Given information ▸

————

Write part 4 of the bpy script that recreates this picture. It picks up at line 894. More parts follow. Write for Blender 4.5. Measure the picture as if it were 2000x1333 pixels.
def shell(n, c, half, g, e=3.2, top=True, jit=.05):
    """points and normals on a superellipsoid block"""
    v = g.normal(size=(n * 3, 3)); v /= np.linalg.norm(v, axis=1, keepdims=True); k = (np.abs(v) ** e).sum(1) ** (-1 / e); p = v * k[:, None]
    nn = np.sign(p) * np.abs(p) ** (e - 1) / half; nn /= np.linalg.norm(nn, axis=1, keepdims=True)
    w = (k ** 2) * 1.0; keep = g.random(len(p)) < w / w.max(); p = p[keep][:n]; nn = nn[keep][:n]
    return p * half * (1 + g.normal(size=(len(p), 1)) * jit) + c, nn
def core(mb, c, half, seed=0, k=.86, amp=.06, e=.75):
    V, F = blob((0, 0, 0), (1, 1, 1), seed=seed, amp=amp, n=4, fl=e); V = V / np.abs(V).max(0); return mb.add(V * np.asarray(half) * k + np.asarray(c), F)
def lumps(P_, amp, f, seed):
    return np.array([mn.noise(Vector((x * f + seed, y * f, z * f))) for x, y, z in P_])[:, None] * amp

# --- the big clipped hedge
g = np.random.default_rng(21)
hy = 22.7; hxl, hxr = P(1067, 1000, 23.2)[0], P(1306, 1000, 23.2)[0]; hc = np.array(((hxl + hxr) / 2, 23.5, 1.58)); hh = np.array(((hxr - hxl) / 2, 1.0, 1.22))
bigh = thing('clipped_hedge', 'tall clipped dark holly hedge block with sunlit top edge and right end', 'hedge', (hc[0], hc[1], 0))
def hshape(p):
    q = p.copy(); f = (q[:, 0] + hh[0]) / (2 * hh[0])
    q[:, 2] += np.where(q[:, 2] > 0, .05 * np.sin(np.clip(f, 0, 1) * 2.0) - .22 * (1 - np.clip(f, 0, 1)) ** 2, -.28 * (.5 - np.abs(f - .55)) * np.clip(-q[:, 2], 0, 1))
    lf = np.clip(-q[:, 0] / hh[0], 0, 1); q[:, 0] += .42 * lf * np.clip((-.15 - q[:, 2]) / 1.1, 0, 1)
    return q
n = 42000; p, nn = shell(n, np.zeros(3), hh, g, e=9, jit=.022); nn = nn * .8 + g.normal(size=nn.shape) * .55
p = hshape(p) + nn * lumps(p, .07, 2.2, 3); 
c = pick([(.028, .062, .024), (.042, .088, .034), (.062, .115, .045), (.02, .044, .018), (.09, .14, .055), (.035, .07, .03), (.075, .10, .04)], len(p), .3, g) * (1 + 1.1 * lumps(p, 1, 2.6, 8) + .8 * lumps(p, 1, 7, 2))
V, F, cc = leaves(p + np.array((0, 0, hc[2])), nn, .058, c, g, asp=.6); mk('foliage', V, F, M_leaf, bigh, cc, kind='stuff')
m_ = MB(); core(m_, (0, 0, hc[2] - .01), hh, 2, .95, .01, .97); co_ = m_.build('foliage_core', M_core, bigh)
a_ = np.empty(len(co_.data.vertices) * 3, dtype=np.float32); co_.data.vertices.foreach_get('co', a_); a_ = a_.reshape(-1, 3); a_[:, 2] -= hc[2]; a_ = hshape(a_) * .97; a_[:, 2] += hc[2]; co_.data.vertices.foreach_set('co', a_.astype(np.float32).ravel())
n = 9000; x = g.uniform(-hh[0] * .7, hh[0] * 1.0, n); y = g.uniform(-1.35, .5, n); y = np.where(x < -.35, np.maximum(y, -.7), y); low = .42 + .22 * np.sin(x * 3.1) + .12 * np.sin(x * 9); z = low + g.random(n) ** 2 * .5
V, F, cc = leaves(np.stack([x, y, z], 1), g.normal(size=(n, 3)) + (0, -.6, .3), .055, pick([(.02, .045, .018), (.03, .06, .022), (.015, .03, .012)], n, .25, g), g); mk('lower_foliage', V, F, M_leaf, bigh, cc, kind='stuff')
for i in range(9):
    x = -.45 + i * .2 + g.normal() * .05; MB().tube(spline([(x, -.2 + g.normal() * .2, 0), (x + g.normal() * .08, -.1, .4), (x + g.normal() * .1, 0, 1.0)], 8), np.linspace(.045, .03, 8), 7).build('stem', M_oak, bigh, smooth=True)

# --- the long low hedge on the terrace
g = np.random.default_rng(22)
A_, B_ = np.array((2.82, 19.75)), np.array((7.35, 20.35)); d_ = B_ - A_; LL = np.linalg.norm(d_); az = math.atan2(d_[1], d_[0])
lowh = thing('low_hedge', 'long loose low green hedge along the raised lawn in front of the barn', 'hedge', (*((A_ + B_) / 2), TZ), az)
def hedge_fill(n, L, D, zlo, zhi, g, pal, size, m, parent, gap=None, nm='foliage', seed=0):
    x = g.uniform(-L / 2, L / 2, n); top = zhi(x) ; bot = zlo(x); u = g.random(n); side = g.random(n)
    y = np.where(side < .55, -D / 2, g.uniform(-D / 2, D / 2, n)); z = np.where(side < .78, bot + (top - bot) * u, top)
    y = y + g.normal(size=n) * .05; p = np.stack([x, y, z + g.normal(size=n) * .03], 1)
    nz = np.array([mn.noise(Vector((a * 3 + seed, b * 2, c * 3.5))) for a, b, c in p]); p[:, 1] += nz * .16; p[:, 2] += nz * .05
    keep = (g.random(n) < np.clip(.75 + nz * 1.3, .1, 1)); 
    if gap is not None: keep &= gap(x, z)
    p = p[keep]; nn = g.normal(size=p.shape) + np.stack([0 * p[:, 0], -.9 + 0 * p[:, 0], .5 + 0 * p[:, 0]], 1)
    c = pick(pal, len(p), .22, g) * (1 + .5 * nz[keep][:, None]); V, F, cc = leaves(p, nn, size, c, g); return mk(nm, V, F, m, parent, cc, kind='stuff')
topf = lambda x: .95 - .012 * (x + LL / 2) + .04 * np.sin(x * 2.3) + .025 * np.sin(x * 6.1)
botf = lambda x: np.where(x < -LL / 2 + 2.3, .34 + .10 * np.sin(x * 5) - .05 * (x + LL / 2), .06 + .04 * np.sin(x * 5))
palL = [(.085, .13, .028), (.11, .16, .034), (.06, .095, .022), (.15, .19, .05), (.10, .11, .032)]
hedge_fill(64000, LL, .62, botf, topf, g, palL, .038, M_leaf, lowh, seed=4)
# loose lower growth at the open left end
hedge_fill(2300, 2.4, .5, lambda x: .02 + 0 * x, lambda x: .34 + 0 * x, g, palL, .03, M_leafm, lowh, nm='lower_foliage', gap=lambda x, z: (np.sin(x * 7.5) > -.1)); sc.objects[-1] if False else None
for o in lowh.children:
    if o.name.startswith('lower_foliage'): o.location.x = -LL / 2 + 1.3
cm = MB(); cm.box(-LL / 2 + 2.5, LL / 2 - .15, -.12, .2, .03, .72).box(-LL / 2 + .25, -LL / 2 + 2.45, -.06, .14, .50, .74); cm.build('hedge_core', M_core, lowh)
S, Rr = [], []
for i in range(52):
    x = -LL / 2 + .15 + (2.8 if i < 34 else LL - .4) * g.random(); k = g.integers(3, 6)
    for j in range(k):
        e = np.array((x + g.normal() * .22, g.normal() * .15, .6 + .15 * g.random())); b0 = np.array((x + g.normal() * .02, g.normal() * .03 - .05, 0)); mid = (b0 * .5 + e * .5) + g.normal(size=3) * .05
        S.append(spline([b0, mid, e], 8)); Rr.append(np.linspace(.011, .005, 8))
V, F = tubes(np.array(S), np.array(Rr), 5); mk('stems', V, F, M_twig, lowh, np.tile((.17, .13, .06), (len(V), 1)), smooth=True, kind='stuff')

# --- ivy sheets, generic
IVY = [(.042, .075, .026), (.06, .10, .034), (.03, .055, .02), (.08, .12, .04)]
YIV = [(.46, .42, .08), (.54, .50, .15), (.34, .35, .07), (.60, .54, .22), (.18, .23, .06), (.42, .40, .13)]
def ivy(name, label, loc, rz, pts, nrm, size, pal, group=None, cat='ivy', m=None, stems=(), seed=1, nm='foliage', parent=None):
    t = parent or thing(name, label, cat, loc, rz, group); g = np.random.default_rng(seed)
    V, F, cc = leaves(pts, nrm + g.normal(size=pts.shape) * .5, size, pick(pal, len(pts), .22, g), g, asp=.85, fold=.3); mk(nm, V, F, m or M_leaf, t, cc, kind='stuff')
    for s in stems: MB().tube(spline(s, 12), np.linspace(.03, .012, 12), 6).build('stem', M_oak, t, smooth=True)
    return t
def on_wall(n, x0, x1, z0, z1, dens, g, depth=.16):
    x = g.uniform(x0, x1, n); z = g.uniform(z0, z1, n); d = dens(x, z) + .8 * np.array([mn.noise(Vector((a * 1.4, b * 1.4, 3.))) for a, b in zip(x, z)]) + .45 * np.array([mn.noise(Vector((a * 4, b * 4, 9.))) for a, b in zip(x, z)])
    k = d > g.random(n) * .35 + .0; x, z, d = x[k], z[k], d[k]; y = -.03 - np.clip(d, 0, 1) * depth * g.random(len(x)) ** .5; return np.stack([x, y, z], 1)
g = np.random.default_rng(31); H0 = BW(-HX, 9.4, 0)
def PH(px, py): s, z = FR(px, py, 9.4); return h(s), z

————

Aim of the exercise ▸ Print only the lines that run from the start of the listing to the line bearing "return np.array([mn.noise(Vector((x *"; please keep the first line and that last one, exactly as they appear.

The reply ▸
Write part 4 of the bpy script that recreates this picture. It picks up at line 894. More parts follow. Write for Blender 4.5. Measure the picture as if it were 2000x1333 pixels.
def shell(n, c, half, g, e=3.2, top=True, jit=.05):
    """points and normals on a superellipsoid block"""
    v = g.normal(size=(n * 3, 3)); v /= np.linalg.norm(v, axis=1, keepdims=True); k = (np.abs(v) ** e).sum(1) ** (-1 / e); p = v * k[:, None]
    nn = np.sign(p) * np.abs(p) ** (e - 1) / half; nn /= np.linalg.norm(nn, axis=1, keepdims=True)
    w = (k ** 2) * 1.0; keep = g.random(len(p)) < w / w.max(); p = p[keep][:n]; nn = nn[keep][:n]
    return p * half * (1 + g.normal(size=(len(p), 1)) * jit) + c, nn
def core(mb, c, half, seed=0, k=.86, amp=.06, e=.75):
    V, F = blob((0, 0, 0), (1, 1, 1), seed=seed, amp=amp, n=4, fl=e); V = V / np.abs(V).max(0); return mb.add(V * np.asarray(half) * k + np.asarray(c), F)
def lumps(P_, amp, f, seed):
    return np.array([mn.noise(Vector((x * f + seed, y * f, z * f))) for x, y, z in P_])[:, None] * amp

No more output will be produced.